Pourquoi l’emploi a continué d’augmenter? Pour plusieurs raisons. D'abord parce qu'on l'a dopé à l’argent public, notamment en subventionnant massivement l’apprentissage et les entreprises après la crise. A l’OFCE, on estime à un million le nombre d'emploi en surplus de ce que l'activité aurait dû produire.
L'autre raison, c'est que les entreprises qui faisaient face à des problèmes de recrutement majeurs ont fait de la rétention de salariés, même quand elles n’en avaient pas vraiment besoin, tant que les carnets de commandes étaient pleins.
Mais cela ne dure qu’un temps. Aujourd’hui les carnets de commandes n’ont plus la même tête, l'offre a disparu, la machine est en train de s’inverser complètement. La multiplication des plans sociaux n'est pas surprenante.
Voir et prévoir
Mais comme dans tout phénomène économique, il y a ce qu’on voit immédiatement et les effets dans le temps qu’on ne voit pas tout de suite, mais qui sont bien réel. Le comprendre fait toute la différence entre un mauvais et un bon économiste, expliquait l'économiste Frédéric Bastiat: "l’un s’en tient à l’effet visible quand l’autre tient compte aussi des effets qu’il faut prévoir”.

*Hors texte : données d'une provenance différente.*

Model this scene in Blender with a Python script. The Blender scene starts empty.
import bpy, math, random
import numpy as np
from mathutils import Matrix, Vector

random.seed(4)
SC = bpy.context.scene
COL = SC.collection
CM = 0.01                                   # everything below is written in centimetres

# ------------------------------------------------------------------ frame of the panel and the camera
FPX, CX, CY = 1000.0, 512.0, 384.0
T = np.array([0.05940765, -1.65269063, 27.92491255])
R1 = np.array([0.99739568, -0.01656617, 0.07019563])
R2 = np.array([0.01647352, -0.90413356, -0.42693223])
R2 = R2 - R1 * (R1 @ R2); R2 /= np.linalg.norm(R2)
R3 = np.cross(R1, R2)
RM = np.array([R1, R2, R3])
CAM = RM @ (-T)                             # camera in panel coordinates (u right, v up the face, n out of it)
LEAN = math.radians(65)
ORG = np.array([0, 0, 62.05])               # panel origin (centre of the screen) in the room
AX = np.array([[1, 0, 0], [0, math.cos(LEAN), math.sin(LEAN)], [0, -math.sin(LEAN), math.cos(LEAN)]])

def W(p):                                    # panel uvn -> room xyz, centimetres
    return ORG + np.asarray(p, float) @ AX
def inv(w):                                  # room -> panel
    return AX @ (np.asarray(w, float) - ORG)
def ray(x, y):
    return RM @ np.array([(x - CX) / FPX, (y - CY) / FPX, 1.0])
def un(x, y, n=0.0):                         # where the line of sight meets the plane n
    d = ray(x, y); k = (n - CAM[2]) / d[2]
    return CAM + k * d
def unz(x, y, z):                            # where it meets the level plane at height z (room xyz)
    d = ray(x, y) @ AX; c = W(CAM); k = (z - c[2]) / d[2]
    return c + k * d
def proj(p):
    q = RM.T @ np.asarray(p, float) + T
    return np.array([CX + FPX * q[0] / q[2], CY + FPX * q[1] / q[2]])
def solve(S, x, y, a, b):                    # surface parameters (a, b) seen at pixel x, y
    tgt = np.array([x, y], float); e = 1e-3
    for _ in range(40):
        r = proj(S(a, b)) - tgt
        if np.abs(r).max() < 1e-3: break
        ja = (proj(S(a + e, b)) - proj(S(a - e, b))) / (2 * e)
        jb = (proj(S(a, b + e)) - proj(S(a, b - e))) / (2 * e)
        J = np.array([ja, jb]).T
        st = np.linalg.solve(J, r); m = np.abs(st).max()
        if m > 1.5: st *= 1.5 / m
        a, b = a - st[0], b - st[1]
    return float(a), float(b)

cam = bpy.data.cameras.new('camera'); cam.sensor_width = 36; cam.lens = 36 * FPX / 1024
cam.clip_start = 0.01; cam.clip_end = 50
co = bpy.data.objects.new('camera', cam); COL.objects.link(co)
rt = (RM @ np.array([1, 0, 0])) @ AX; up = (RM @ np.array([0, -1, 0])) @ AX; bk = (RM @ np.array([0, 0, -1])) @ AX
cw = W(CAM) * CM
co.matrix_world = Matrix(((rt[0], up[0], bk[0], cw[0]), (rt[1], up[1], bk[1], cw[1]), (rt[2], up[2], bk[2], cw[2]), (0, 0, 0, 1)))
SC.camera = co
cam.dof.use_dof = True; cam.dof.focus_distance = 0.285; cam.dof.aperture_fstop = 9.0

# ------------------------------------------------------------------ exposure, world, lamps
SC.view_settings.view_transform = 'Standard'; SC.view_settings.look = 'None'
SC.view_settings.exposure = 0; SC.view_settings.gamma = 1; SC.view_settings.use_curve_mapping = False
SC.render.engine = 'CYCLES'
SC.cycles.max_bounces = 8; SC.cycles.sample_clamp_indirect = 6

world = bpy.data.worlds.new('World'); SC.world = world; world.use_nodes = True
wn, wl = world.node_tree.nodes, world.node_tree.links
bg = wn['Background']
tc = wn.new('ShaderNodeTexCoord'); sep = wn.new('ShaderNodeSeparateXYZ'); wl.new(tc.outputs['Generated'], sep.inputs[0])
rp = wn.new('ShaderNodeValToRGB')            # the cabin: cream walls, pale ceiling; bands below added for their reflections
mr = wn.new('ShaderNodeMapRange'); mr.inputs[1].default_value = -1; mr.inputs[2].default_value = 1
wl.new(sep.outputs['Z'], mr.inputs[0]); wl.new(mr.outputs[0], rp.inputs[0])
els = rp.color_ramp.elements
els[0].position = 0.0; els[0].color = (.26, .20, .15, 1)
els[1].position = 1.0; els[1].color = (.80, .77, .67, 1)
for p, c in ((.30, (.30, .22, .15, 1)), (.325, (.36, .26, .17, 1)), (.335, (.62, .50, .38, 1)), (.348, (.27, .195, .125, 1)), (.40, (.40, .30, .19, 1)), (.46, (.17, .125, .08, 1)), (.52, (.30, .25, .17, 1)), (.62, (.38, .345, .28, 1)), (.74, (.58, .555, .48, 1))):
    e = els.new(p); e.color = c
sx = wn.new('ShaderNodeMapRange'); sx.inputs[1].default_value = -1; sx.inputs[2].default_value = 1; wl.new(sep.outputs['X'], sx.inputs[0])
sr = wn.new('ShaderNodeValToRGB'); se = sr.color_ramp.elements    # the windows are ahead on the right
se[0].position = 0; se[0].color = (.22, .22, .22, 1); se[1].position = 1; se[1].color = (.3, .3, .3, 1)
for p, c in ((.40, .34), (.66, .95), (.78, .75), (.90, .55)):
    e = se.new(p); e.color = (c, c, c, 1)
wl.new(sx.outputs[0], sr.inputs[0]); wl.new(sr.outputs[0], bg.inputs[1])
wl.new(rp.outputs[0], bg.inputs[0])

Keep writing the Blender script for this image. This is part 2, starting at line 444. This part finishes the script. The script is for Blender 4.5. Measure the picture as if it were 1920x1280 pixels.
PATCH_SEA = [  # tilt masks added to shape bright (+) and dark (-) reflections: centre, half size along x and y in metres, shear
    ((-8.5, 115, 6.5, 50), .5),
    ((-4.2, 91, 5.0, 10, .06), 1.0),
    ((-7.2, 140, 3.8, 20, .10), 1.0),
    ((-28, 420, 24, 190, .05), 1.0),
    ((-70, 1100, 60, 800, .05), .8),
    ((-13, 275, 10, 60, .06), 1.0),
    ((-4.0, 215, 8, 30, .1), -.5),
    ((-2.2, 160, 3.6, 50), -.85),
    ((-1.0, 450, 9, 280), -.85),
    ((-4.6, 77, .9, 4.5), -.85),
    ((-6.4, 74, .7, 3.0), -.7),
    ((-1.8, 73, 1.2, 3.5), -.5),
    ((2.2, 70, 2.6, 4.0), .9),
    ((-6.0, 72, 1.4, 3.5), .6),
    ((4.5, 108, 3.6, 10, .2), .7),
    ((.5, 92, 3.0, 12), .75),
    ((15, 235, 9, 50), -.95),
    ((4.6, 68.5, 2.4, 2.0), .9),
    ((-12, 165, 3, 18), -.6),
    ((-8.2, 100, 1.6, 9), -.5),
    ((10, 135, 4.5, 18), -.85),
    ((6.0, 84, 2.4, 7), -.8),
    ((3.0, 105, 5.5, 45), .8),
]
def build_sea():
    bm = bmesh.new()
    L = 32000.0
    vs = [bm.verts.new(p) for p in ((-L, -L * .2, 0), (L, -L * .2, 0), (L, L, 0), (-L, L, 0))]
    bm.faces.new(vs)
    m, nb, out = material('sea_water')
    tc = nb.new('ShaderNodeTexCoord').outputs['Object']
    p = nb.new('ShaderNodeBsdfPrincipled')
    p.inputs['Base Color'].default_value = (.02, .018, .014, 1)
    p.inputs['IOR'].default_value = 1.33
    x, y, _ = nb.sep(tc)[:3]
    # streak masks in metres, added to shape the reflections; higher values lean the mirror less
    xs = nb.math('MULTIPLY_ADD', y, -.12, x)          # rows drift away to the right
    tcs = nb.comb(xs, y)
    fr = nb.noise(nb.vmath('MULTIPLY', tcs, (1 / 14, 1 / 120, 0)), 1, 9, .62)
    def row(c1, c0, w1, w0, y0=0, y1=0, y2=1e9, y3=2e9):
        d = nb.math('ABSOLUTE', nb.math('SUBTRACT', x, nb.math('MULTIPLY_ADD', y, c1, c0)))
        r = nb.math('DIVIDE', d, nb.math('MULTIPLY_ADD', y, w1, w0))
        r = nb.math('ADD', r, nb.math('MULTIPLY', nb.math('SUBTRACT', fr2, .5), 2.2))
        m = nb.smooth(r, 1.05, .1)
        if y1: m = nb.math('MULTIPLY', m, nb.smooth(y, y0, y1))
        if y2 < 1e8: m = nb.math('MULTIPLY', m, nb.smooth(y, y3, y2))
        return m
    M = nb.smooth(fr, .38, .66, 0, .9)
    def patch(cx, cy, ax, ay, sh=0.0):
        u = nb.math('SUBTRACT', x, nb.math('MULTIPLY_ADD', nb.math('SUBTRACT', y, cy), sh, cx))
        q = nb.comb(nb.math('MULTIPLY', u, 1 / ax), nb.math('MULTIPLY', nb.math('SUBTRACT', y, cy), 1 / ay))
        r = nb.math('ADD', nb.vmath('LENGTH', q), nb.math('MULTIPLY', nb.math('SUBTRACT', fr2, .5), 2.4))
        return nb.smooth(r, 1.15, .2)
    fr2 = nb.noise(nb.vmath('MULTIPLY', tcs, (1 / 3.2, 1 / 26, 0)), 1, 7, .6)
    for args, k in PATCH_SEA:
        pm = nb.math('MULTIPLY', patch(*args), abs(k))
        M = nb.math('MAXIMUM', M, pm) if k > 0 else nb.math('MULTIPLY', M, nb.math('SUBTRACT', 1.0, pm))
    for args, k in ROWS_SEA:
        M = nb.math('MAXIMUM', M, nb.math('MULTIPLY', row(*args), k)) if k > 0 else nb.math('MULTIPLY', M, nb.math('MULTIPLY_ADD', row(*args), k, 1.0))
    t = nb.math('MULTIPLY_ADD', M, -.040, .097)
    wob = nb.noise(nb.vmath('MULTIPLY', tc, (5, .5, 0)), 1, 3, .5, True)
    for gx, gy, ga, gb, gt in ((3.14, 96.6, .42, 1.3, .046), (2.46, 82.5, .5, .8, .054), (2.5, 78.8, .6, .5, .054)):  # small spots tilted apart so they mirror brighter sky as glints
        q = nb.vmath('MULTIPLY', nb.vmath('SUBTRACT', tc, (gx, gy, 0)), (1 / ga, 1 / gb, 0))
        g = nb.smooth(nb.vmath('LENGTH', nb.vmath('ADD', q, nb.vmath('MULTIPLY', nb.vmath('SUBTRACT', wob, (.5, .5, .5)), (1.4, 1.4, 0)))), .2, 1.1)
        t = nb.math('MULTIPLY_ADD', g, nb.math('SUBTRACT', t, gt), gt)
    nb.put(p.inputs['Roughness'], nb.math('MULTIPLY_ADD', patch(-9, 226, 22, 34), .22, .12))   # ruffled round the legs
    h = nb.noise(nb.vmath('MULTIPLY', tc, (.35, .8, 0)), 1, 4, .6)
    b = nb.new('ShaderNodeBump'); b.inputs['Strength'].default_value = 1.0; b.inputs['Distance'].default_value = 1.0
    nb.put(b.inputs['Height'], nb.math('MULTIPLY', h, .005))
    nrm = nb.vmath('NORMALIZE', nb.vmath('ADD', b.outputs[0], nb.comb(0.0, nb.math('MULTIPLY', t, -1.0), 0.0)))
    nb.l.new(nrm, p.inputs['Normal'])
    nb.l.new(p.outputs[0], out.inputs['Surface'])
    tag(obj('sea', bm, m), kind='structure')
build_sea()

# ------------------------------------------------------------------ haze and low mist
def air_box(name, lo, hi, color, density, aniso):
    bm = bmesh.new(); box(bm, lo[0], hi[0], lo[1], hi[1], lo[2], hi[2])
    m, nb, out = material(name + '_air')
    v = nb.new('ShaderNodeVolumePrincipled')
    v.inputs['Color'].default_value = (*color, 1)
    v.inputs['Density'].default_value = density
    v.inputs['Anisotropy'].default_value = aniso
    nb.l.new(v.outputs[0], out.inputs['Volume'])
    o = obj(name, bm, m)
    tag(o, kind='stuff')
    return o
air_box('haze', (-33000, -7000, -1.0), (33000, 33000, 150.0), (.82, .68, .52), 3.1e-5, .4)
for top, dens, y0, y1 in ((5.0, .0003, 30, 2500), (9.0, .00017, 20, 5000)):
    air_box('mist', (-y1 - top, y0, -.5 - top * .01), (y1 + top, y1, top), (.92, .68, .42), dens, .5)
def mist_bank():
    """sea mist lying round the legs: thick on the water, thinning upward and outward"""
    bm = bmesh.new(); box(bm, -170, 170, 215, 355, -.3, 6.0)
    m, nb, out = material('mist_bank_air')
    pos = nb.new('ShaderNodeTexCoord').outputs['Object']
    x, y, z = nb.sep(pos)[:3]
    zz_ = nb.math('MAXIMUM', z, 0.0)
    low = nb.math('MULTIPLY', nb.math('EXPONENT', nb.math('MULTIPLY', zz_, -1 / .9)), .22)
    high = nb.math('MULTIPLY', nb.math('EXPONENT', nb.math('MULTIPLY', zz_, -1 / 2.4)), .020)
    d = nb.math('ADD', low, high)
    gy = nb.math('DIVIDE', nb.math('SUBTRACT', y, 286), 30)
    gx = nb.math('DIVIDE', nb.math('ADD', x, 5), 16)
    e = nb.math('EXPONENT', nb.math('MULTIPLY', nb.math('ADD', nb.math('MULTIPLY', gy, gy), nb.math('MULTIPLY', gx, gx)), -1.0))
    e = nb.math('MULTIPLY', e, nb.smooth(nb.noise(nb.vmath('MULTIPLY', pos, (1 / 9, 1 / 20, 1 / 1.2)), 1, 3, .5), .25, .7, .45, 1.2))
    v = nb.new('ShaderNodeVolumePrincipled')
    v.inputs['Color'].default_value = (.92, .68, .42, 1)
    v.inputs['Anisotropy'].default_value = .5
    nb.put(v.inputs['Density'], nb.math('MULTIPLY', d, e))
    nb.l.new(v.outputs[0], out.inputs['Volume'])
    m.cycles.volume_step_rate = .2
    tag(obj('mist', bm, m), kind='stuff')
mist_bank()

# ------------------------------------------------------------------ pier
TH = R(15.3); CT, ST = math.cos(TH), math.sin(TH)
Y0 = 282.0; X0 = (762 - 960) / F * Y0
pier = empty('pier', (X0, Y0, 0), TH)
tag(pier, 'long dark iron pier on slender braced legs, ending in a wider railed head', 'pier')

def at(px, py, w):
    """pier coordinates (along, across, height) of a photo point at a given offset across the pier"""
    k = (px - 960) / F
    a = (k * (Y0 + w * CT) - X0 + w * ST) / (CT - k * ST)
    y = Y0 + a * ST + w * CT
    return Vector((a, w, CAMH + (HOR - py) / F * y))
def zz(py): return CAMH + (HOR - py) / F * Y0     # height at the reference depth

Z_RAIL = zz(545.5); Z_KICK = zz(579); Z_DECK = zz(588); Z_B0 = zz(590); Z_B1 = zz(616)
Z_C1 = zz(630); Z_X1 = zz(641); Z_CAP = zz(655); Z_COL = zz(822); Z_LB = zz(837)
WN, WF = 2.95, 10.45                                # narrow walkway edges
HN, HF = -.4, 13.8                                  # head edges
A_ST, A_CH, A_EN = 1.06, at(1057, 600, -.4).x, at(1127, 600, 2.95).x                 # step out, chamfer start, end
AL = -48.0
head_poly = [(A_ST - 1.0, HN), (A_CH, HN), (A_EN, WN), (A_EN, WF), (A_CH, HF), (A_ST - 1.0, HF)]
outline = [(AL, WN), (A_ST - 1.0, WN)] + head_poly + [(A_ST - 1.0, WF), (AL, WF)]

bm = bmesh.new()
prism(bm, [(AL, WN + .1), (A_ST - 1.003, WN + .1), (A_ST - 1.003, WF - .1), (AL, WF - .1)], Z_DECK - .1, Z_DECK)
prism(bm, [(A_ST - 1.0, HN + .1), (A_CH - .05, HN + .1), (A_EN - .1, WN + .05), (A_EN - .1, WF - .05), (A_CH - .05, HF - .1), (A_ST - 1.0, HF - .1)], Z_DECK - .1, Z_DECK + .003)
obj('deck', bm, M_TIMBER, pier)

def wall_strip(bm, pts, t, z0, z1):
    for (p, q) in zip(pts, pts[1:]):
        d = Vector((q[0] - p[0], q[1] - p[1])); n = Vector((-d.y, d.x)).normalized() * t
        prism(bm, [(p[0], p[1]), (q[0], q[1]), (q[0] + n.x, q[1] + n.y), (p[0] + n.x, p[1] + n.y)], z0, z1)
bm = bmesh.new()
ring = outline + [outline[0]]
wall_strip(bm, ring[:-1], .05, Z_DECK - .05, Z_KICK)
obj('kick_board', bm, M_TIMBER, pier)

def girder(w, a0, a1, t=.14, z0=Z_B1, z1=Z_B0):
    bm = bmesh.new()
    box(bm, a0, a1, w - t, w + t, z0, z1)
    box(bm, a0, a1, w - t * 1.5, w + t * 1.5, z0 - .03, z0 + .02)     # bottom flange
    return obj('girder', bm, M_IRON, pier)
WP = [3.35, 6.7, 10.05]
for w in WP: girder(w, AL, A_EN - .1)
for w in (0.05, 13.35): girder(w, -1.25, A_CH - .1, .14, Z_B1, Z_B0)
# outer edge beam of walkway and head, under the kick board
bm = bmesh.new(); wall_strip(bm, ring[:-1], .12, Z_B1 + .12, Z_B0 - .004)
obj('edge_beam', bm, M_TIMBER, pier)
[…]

Et qu’est-ce qu’on a fait, nous, commentateurs? On a beaucoup salué les créations d’emplois alors qu’il n’y avait pas de croissance sans voir le côté négatif de l’histoire qui était que cela pesait sur les salaires.
Alors aujourd'hui, ne nous concentrons pas uniquement sur le côté négatif des licenciements qui sont le révélateur d’une normalisation de la situation économique. Voyons aussi que la France vient de récupérer 1,8 point de productivité en six mois et que partant, les salaires devraient enfin rattraper l’inflation cette année. Le pouvoir d'achat va enfin progresser.
Bien sûr, cela ne veut pas dire pour autant que la montée du chômage est une bonne nouvelle. Qu'en sera-t-il l'année prochaine? Les plus optimistes comme la Banque de France tablent sur une quasi-stabilité de l’emploi. Les plus pessimistes sur près de 150 000 destructions d’emplois. Le chômage pourrait rapidement atteindre les 8%.
Politiquement, cela veut dire une chose: la seule promesse politique forte de la campagne d’Emmanuel Macron en 2022, c'est-à-dire le retour au plein-emploi, semble à mi-mandat déjà morte et enterrée.